> **Short task**
Your copy should be exact, beginning at the line containing "Build this scene in Blender." and ending at the line containing "rad = math.radians", with both lines kept and every picture dropped.

> **Stored dataset items**
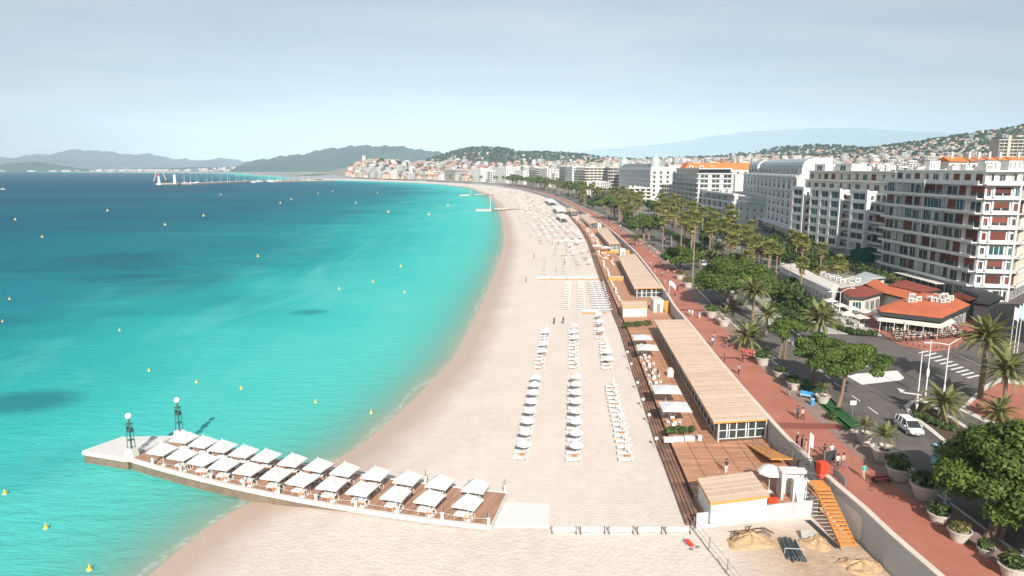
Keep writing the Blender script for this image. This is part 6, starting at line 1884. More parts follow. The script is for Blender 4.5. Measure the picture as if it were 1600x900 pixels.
def date_palm(label, px, py, hgt, R_, seed, zb=3.05, lean=(0, 0), n=46, trunk_r=.24, group=None, base=None, name='date_palm'):
    b = base if base is not None else P3(px, py, zb); t = thing(name, label, 'palm', (b.x, b.y, zb), group=group); rg = random.Random(seed)
    mb = MB(); N = max(4, int(hgt / .28)); prev = None
    for i in range(N):
        u0, u1 = i / N, (i + 1) / N; p = Vector((lean[0] * u0 ** 1.5, lean[1] * u0 ** 1.5, hgt * u0 - .1)); q = Vector((lean[0] * u1 ** 1.5, lean[1] * u1 ** 1.5, hgt * u1 - .1))
        r_ = trunk_r * (1.25 - .35 * u0); mb.tube(p, q, r_ * .90, r_ * 1.08, 9)
    mb.build('trunk', M['palm_bark'], t)
    mb = MB(); mb.lathe([(trunk_r * .9, -.5), (trunk_r * 1.7, -.1), (trunk_r * 1.6, .25), (.05, .6)], 10, (lean[0], lean[1], hgt)); mb.build('crown_shaft', M['palm_bark'], t)
    k = R_ / 2.75; ga = 2.39996
    for i in range(n):
        f = i / n; nm = 'up' if f < .14 else 'high' if f < .38 else 'mid' if f < .66 else 'low' if f < .88 else 'hang'
        o = link('frond', FR[nm][rg.randrange(2)], t, (lean[0], lean[1], hgt + .1 + .25 * (1 - f)), i * ga + rg.uniform(-.2, .2), (k * rg.uniform(.85, 1.1),) * 3)
        o.rotation_euler = (rg.uniform(-.2, .2), rg.uniform(-.12, .12), o.rotation_euler[2])
    return t
date_palm('tall date palm with arching crown beside the crosswalk, in front of the terrace', 1531, 622, 8.2, 3.9, 1, lean=(1.2, 1.6), n=56, trunk_r=.34)
date_palm('date palm at the right edge in front of the tall palm by the crosswalk', 1568, 640, 5.2, 3.6, 2, lean=(0, .3), n=50)
date_palm('low date palm on the median beside the street lamps', 1468, 657, 1.9, 3.1, 3, lean=(.5, .2), n=46)
date_palm('small date palm on the verge under the right edge palms', 1560, 655, .6, 2.6, 4, n=34)
date_palm('tall date palm above the restaurant hedge, right of the big round pine', 1176, 500, 5.9, 4.0, 5, n=56, trunk_r=.3)
date_palm('short date palm with drooping crown beside the promenade steps', 1168, 545, 1.9, 3.6, 6, n=50)
date_palm('date palm behind the two-trunked pine, across the road', 1276, 545, 5.0, 4.1, 7, lean=(.3, 0), n=52)
date_palm('date palm behind the potted palms by the double-armed lamp', 1197, 522, 3.6, 3.0, 8, n=44)
date_palm('dark date palm under the fan palms beyond the round pine', 1120, 408, 4.2, 4.0, 9, n=34)
date_palm('small date palm in front of the promenade red seats', 992, 384, 2.5, 3.4, 10, n=30)
date_palm('far date palm right of the flag pole by the promenade', 1095, 420, 3.0, 3.4, 11, n=30)

# --- fan palms: tall thin trunks, round heads, brown skirts
def fan_head(seed, R_=1.7):
    rg = random.Random(seed); mb = MB(); tint = []
    for i in range(46):
        f = i / 46; el = 1.35 - 2.15 * f + rg.uniform(-.15, .15); az_ = i * 2.39996 + rg.uniform(-.2, .2)
        d = Vector((math.cos(el) * math.cos(az_), math.cos(el) * math.sin(az_), math.sin(el))); c = d * R_ * rg.uniform(.5, .68)
        side = d.cross(Vector((0, 0, 1))); side = side.normalized() if side.length > .05 else Vector((1, 0, 0)); up_ = side.cross(d)
        rr_ = R_ * rg.uniform(.40, .55); tn = rg.uniform(.1, .95)
        for k in range(7):
            a = (k - 3) * .44; e = c + (d * math.cos(a) + side * math.sin(a)) * rr_ + Vector((0, 0, -.16 * rr_ * (1 + abs(a)))); w = (side * math.cos(a) - d * math.sin(a)) * rr_ * .16
            m_ = c + (d * math.cos(a) + side * math.sin(a)) * rr_ * .6
            mb.add([c, m_ - w, e, m_ + w], [(0, 1, 2, 3)]); tint.append(min(1, max(0, tn + rg.uniform(-.15, .15))))
        mb.add([Vector((0, 0, 0)), c + side * .04, c - side * .04], [(0, 1, 2)]); tint.append(.6)
    me = mb.mesh('crown', M['fan']); a_ = me.attributes.new('tint', 'FLOAT', 'FACE'); a_.data.foreach_set('value', np.array(tint, np.float32)); return me
FH = [fan_head(i) for i in range(4)]
def skirt_mesh(seed):
    rg = random.Random(seed); mb = MB(); tint = []
    for i in range(40):
        a = rg.uniform(0, 6.28); z = rg.uniform(-1.3, -.1); r0 = .18; c = Vector((math.cos(a), math.sin(a), 0)); s_ = Vector((-math.sin(a), math.cos(a), 0))
        p = c * r0 + Vector((0, 0, z)); q = c * rg.uniform(.45, .9) + Vector((0, 0, z - rg.uniform(.5, 1.1)))
        mb.add([p - s_ * .05, p + s_ * .05, q + s_ * .2, q - s_ * .2], [(0, 1, 2, 3)]); tint.append(rg.random())
    me = mb.mesh('skirt', M['dead']); a_ = me.attributes.new('tint', 'FLOAT', 'FACE'); a_.data.foreach_set('value', np.array(tint, np.float32)); return me
SK = [skirt_mesh(i) for i in range(3)]
mb = MB(); mb.path([(0, 0, -.2), (.03, 0, .3), (.0, .03, .6), (0, 0, 1)], [.23, .19, .165, .15], 8); TRK = mb.mesh('trunk', M['palm_bark'])
rg = random.Random(77)
def fan_palm(b, hgt, label, s=1.0, group='tall fan palms along the boulevard'):
    t = thing('fan_palm', label, 'palm', b, rg.uniform(0, 6), group)
    link('trunk', TRK, t, (0, 0, 0), 0, (s, s, hgt)); link('crown', rg.choice(FH), t, (0, 0, hgt), 0, (s, s, s)); link('skirt', rg.choice(SK), t, (0, 0, hgt), 0, (s, s, s * rg.uniform(.7, 1.2)))
# measured: crown centre and foot of each palm
FP_ = [(1082, 340, 1082, 440), (1040, 318, 1038, 378), (1049, 333, 1049, 384), (1061, 340, 1064, 388), (1078, 324, 1079, 384), (1080, 350, 1080, 402), (1096, 332, 1096, 390), (1066, 345, 1069, 398), (1120, 342, 1118, 398), (1128, 350, 1128, 402),
       (1142, 329, 1138, 392), (1151, 338, 1143, 396), (1160, 360, 1158, 410), (1170, 369, 1168, 415), (1174, 382, 1174, 425), (990, 308, 991, 352), (999, 305, 1000, 350), (1187, 388, 1187, 440), (1203, 384, 1202, 432), (1214, 390, 1211, 446), (1250, 411, 1250, 468), (1108, 356, 1108, 404), (1135, 356, 1133, 405)]
for i, (cx, cy, bx, by) in enumerate(FP_):
    b = P3(bx, by); h = z_at(cx, cy, b.y) - 3.05
    s = max(1.15, min(1.6, b.y / 165))
    fan_palm(b, h, 'tall fan palm with brown skirt, %s counted from the left of the boulevard row' % ORD[sorted(FP_).index((cx, cy, bx, by))], s)
for i in range(88):
    y = 360 * math.exp(rg.random() * math.log(1250 / 360)); b = Vector(off(y, rg.choice([13, 27, 30, 42, 47]) + rg.uniform(-2, 2), 3.05)); b.z = 3.05
    fan_palm(b, rg.uniform(9.5, 15.5), 'fan palm in the dense grove left of the domed hotel', 1.8, 'fan palms of the far grove')
for i in range(20):
    y = rg.uniform(178, 355); d_ = rg.choice([12.5, 26, 29, 45, 49, 53]) + rg.uniform(-1.5, 1.5); b = Vector(off(y, d_, 3.05)); fan_palm(b, rg.uniform(7.5, 12.5), 'fan palm in the thick planting of the boulevard before the hotels', 1.4, 'fan palms filling the boulevard')
for i in range(26):
    y = rg.uniform(1300, 2150); b = Vector(off(y, rg.uniform(10, 50), 3.05)); fan_palm(b, rg.uniform(10, 15), 'tiny far palm along the end of the bay road', 1.9, 'far palms at the end of the bay')

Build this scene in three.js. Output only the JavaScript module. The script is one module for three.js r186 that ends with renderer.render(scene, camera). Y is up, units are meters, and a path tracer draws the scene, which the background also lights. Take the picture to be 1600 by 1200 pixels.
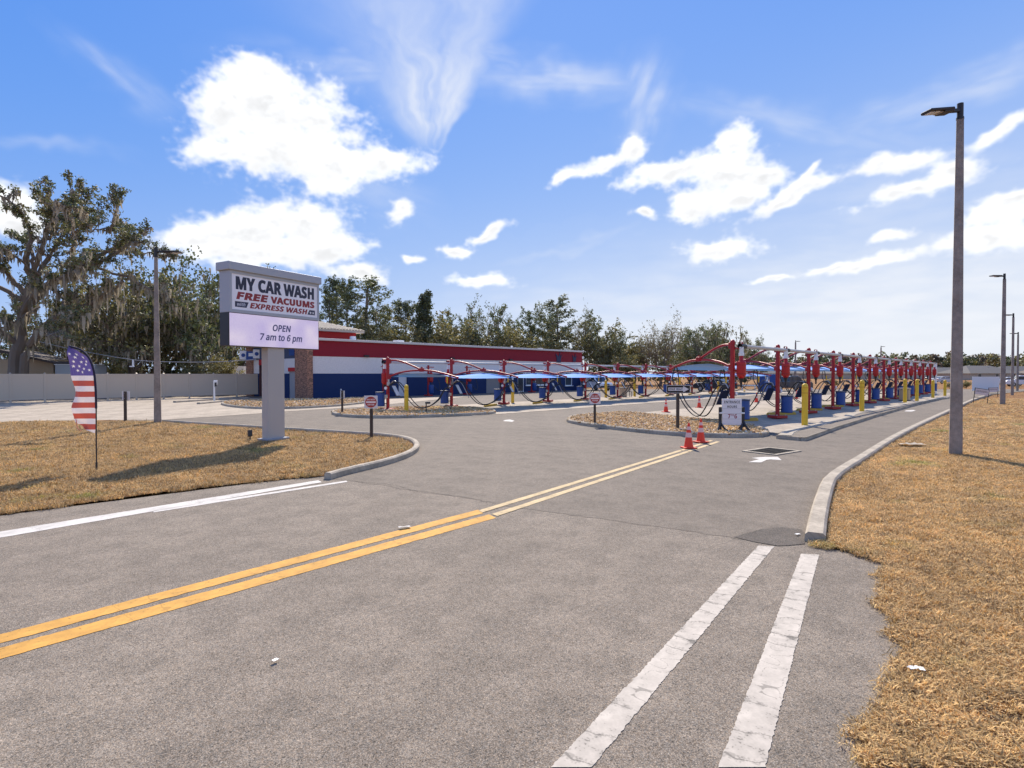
import * as THREE from 'three';
import { mergeGeometries } from 'three/addons/utils/BufferGeometryUtils.js';
import { RoundedBoxGeometry } from 'three/addons/geometries/RoundedBoxGeometry.js';
import { TessellateModifier } from 'three/addons/modifiers/TessellateModifier.js';

// ---------------------------------------------------------------- camera, sky, sun, exposure
const EXPOSURE = 1.4;
const EYE = 2.1, FOC = 900, PITCH = Math.atan(16 / FOC);
const scene = new THREE.Scene();
const camera = new THREE.PerspectiveCamera(2 * Math.atan(600 / FOC) * 180 / Math.PI, 4 / 3, 0.1, 4000);
camera.position.set(0, EYE, 0);
camera.rotation.x = -PITCH;
const renderer = new THREE.WebGLRenderer({ antialias: true });
renderer.setSize(1024, 768);
renderer.toneMapping = THREE.LinearToneMapping;
renderer.toneMappingExposure = EXPOSURE;
renderer.shadowMap.enabled = true;

const SUN_EL = 43 * Math.PI / 180, SUN_AZ = -3.2 * Math.PI / 180;      // azimuth from straight ahead, negative to the left
const sunDir = new THREE.Vector3(Math.sin(SUN_AZ) * Math.cos(SUN_EL), Math.sin(SUN_EL), -Math.cos(SUN_AZ) * Math.cos(SUN_EL));
const sun = new THREE.DirectionalLight(new THREE.Color(1, 0.90, 0.76), 4.8);
sun.position.copy(sunDir).multiplyScalar(200);
sun.castShadow = true;
Object.assign(sun.shadow.camera, { left: -90, right: 90, top: 90, bottom: -90, near: 1, far: 500 });
sun.shadow.mapSize.set(4096, 4096);
scene.add(sun, sun.target);

// ---------------------------------------------------------------- small tools
function RNG(seed) { let s = seed | 0; return () => { s = (s + 0x6d2b79f5) | 0; let t = Math.imul(s ^ (s >>> 15), 1 | s); t = (t + Math.imul(t ^ (t >>> 7), 61 | t)) ^ t; return ((t ^ (t >>> 14)) >>> 0) / 4294967296; }; }
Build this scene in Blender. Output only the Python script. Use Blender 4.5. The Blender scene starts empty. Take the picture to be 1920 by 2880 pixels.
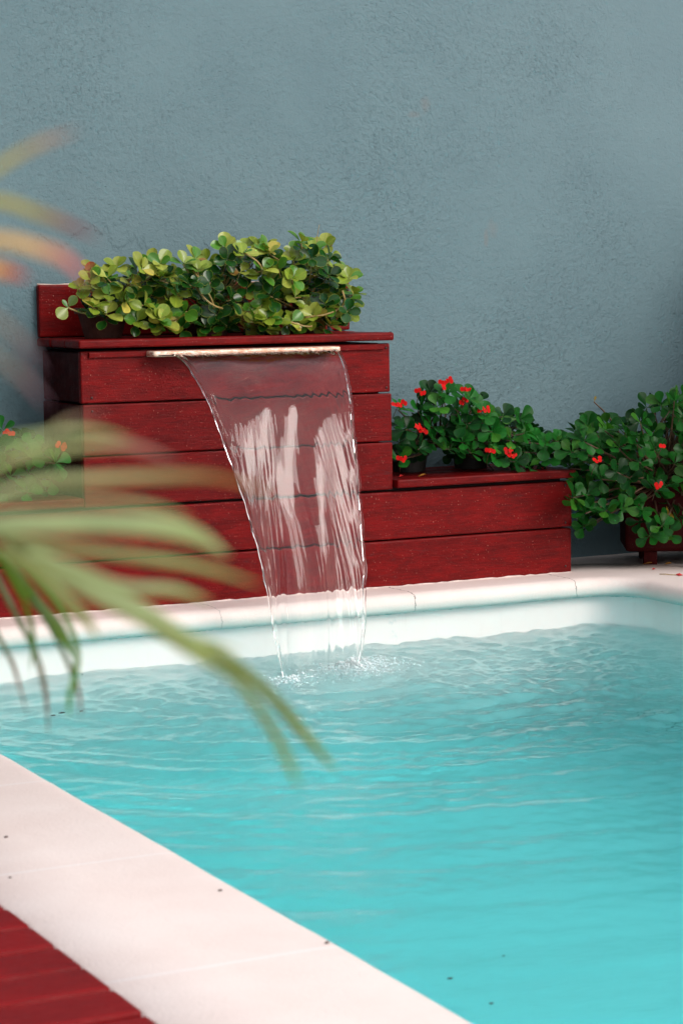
import bpy, bmesh, math, random
import numpy as np
from mathutils import Vector, Matrix

SC = bpy.context.scene
rad = math.radians

# ---------------------------------------------------------------- camera
cam_d = bpy.data.cameras.new("camera")
cam = bpy.data.objects.new("camera", cam_d)
SC.collection.objects.link(cam)
SC.camera = cam
CAM = Vector((-2.13117, -5.81885, 0.89594))
yaw, pitch, roll = rad(-26.673), rad(5.8203), rad(-0.807)
F = Vector((-math.sin(yaw) * math.cos(pitch), math.cos(yaw) * math.cos(pitch), -math.sin(pitch)))
R0 = Vector((math.cos(yaw), math.sin(yaw), 0))
U0 = R0.cross(F)
R1 = math.cos(roll) * R0 + math.sin(roll) * U0
U1 = -math.sin(roll) * R0 + math.cos(roll) * U0
cam.matrix_world = Matrix(((R1.x, U1.x, -F.x, CAM.x), (R1.y, U1.y, -F.y, CAM.y), (R1.z, U1.z, -F.z, CAM.z), (0, 0, 0, 1)))
cam_d.sensor_fit = 'HORIZONTAL'
cam_d.sensor_width = 24.0
cam_d.lens = 6317.746 / 1920 * 24.0
cam_d.clip_start = 0.05
cam_d.clip_end = 2000
cam_d.dof.use_dof = True
cam_d.dof.focus_distance = 6.45
cam_d.dof.aperture_fstop = 8.8

# ---------------------------------------------------------------- world, sun, exposure
SUN_DIR = Vector((0.35, -0.76, 0.56)).normalized()      # from the scene towards the sun
SUN_EL = math.asin(SUN_DIR.z)
SUN_AZ = math.atan2(SUN_DIR.x, SUN_DIR.y)
w = bpy.data.worlds.new("World"); SC.world = w; w.use_nodes = True
nt = w.node_tree; nt.nodes.clear()
out = nt.nodes.new('ShaderNodeOutputWorld'); bg = nt.nodes.new('ShaderNodeBackground')
sky = nt.nodes.new('ShaderNodeTexSky'); sky.sky_type = 'NISHITA'; sky.sun_disc = False
sky.sun_elevation = SUN_EL; sky.sun_rotation = SUN_AZ; sky.air_density = 1.0; sky.dust_density = 4.0
cl = nt.nodes.new('ShaderNodeTexNoise'); cl.inputs['Scale'].default_value = 2.2; cl.inputs['Detail'].default_value = 6
tc = nt.nodes.new('ShaderNodeTexCoord'); nt.links.new(tc.outputs['Generated'], cl.inputs['Vector'])
rp = nt.nodes.new('ShaderNodeValToRGB')
rp.color_ramp.elements[0].position = 0.42; rp.color_ramp.elements[0].color = (0.45, 0.48, 0.52, 1)
rp.color_ramp.elements[1].position = 0.60; rp.color_ramp.elements[1].color = (1.0, 0.97, 0.94, 1)
nt.links.new(cl.outputs['Fac'], rp.inputs['Fac'])
gain = nt.nodes.new('ShaderNodeVectorMath'); gain.operation = 'SCALE'; gain.inputs['Scale'].default_value = 9.0
nt.links.new(rp.outputs['Color'], gain.inputs[0])
mx = nt.nodes.new('ShaderNodeMixRGB'); mx.inputs['Fac'].default_value = 0.8
nt.links.new(sky.outputs['Color'], mx.inputs['Color1']); nt.links.new(gain.outputs['Vector'], mx.inputs['Color2'])
nt.links.new(mx.outputs['Color'], bg.inputs['Color']); bg.inputs['Strength'].default_value = 0.13
nt.links.new(bg.outputs['Background'], out.inputs['Surface'])

sun_d = bpy.data.lights.new("sun", 'SUN'); sun = bpy.data.objects.new("sun", sun_d); SC.collection.objects.link(sun)
sun_d.energy = 1.3; sun_d.angle = rad(28); sun_d.color = (1.0, 0.95, 0.9)
sun.rotation_euler = SUN_DIR.to_track_quat('Z', 'Y').to_euler()
sun.location = (3, -5, 6)

SC.view_settings.view_transform = 'Standard'; SC.view_settings.look = 'None'
SC.view_settings.exposure = 0.52; SC.view_settings.gamma = 1.0
SC.render.engine = 'CYCLES'
SC.cycles.use_denoising = True
SC.cycles.max_bounces = 14; SC.cycles.transmission_bounces = 12; SC.cycles.diffuse_bounces = 4
SC.cycles.glossy_bounces = 5; SC.cycles.transparent_max_bounces = 16
SC.cycles.caustics_reflective = False; SC.cycles.caustics_refractive = True
SC.cycles.sample_clamp_indirect = 40.0; SC.cycles.blur_glossy = 0.3

# ---------------------------------------------------------------- helpers
COL = SC.collection
def link(name, me, mat=None, parent=None):
    o = bpy.data.objects.new(name, me); COL.objects.link(o)
    if mat is not None and not me.materials: me.materials.append(mat)
    if parent is not None: o.parent = parent
    return o
def empty(name, loc):
    o = bpy.data.objects.new(name, None); COL.objects.link(o); o.location = loc; o.empty_display_size = .05
    return o
def tag(o, label=None, cat=None, group=None, kind=None):
    for k, v in (('label', label), ('category', cat), ('group', group), ('kind', kind)):
        if v: o[k] = v
    return o
class MB:
    """collects vertices and faces in world space; build() links them as one mesh object"""
    def __init__(s): s.v = []; s.f = []; s.col = []; s.uv = []
    def add(s, vs, fs):
        n = len(s.v); s.v += [tuple(v) for v in vs]; s.f += [tuple(i + n for i in f) for f in fs]
    def tube(s, pts, rs, seg=6, cap=True):
        pts = [Vector(p) for p in pts]; n = len(s.v); N = len(pts)
        if not hasattr(rs, '__len__'): rs = [rs] * N
        ref = Vector((0.13, 0.27, 0.95))
        for i, p in enumerate(pts):
            t = (pts[min(i + 1, N - 1)] - pts[max(i - 1, 0)]).normalized()
            a = t.cross(ref)
            if a.length < .05: a = t.cross(Vector((1, 0, 0)))
            a.normalize(); b = t.cross(a)
            for k in range(seg):
                q = 2 * math.pi * k / seg
                s.v.append(tuple(p + (a * math.cos(q) + b * math.sin(q)) * rs[i]))
        for i in range(N - 1):
            for k in range(seg):
                s.f.append((n + i * seg + k, n + i * seg + (k + 1) % seg, n + (i + 1) * seg + (k + 1) % seg, n + (i + 1) * seg + k))
        if cap:
            s.f.append(tuple(n + k for k in range(seg))[::-1]); s.f.append(tuple(n + (N - 1) * seg + k for k in range(seg)))
    def build(s, name, mat, parent=None, origin=None, smooth=True):
        if parent is not None and origin is None: origin = parent.location
        o3 = Vector(origin) if origin is not None else Vector((0, 0, 0))
        me = bpy.data.meshes.new(name)
        me.from_pydata([tuple(Vector(v) - o3) for v in s.v], [], s.f)
        if smooth: me.polygons.foreach_set('use_smooth', [True] * len(me.polygons))
        if s.col:
            a = me.color_attributes.new('Col', 'FLOAT_COLOR', 'POINT')
            a.data.foreach_set('color', np.array(s.col, dtype=np.float32).ravel())
        if s.uv:
            u = me.attributes.new('leafuv', 'FLOAT_VECTOR', 'POINT')
            u.data.foreach_set('vector', np.array(s.uv, dtype=np.float32).ravel())
        me.update()
        ob = link(name, me, mat, parent)
        if parent is None: ob.location = o3
        return ob
def boxes(name, specs, mat, parent=None, bevel=.003, origin=None, seg=2):
    """specs: (x0,x1,y0,y1,z0,z1[,rotz about its own centre]) in world space -> ONE bevelled mesh"""
    if parent is not None and origin is None: origin = parent.location
    o3 = Vector(origin) if origin is not None else Vector((0, 0, 0))
    bm = bmesh.new()
    for sp in specs:
        x0, x1, y0, y1, z0, z1 = sp[:6]
        r = bmesh.ops.create_cube(bm, size=1)
        M = Matrix.Translation(((x0 + x1) / 2, (y0 + y1) / 2, (z0 + z1) / 2))
        if len(sp) > 6: M = M @ Matrix.Rotation(sp[6], 4, 'Z')
        M = M @ Matrix.Diagonal((x1 - x0, y1 - y0, z1 - z0, 1))
        bmesh.ops.transform(bm, matrix=M, verts=r['verts'])
    if bevel: bmesh.ops.bevel(bm, geom=bm.edges[:], offset=bevel, segments=seg, profile=.5, affect='EDGES')
    bmesh.ops.translate(bm, verts=bm.verts[:], vec=-o3)
    me = bpy.data.meshes.new(name); bm.to_mesh(me); bm.free()
    for p in me.polygons: p.use_smooth = False
    o = link(name, me, mat, parent)
    if parent is None: o.location = o3
    return o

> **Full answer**
Build this scene in Blender. Output only the Python script. Use Blender 4.5. The Blender scene starts empty. Take the picture to be 1920 by 2880 pixels.
import bpy, bmesh, math, random
import numpy as np
from mathutils import Vector, Matrix

SC = bpy.context.scene
rad = math.radians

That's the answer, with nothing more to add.